L’eusko au Pays basque, la sol violette à Toulouse, la gonette à Lyon, le galléco en Ille-et-Vilaine ou encore la pêche en Ile-de-France. Des noms poétiques pour des monnaies locales en développement ces dernières années. Il y en aurait actuellement autour de 5 000 dans le monde, dont une trentaine dans notre pays et au moins autant en projet.
À l’initiative de citoyens ou de collectivités locales, elles sont portées le plus souvent par des associations. Complémentaires à l’euro, ces monnaies n’ont évidemment pas vocation à le remplacer. Limitées à une zone géographique donnée (une ville, une communauté de communes, un département…), elles permettent de payer sa baguette chez le boulanger ou sa coupe de cheveux chez le coiffeur. Leur but ? Favoriser les circuits courts et redynamiser l’économie locale, mais aussi créer des liens.

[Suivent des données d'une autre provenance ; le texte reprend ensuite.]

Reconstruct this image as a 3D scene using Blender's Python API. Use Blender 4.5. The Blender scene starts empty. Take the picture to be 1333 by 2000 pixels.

Les commerçants ou artisans qui acceptent la monnaie ne sont pas choisis au hasard. « Ils doivent souvent répondre à des critères sociaux ou environnementaux. Par exemple, vendre des produits locaux ou travailler essentiellement avec des entreprises du territoire. Avec l’objectif de limiter l’impact carbone et de soutenir l’emploi », explique Marie Fare*, maître de conférences en sciences économiques à l’université Lumière Lyon-2. « La monnaie a également une dimension symbolique forte, ajoute la spécialiste. Et c’est aussi un lien social entre les individus. »
Monnaie du Pays basque Nord, l’eusko s’inscrit dans cette démarche. Lancée en janvier 2013, elle compte le plus grand nombre d’utilisateurs en France : plus de 3 000 habitants (sur 300 000) et 650 entreprises et commerçants. « Nous demandons à ces derniers de proposer au moins trois produits locaux, et nous leur fournissons une traduction gratuite pour qu’ils mettent en place un affichage bilingue français-basque, car l’un des buts de l’eusko est aussi de faciliter l’usage public de la langue basque », précise Dante Edme-Sanjurjo, coprésident d’Euskal Moneta.
L’association a également d’autres projets. Ses adhérents pourraient bientôt disposer d’un compte en euskos et d’une carte de paiement, pour une utilisation plus facile de la monnaie au quotidien. Elle travaille aussi avec des municipalités de son territoire afin qu’il soit possible de payer la piscine, la cantine, sa facture d’eau, sa place de cinéma ou encore le centre de loisirs des enfants en euskos. Comme c’est le cas déjà à Boulogne-sur-Mer, où on peut acheter son ticket de bus ou sa place de théâtre en bou’sols.
La loi sur l’économie sociale et solidaire (ESS) de juillet 2014 reconnaît ces monnaies comme titres de paiement (dès lors qu’elles sont à l’initiative de structures relevant de l’ESS). Et un rapport, remis en 2015, préconisait de les développer.
Vous souhaitez créer une monnaie locale ? Il existe un guide pratique sur le site du réseau des monnaies locales complémentaires citoyennes.
*Auteure de Repenser la monnaie, paru fin 2016 aux éditions Charles Léopold Mayer.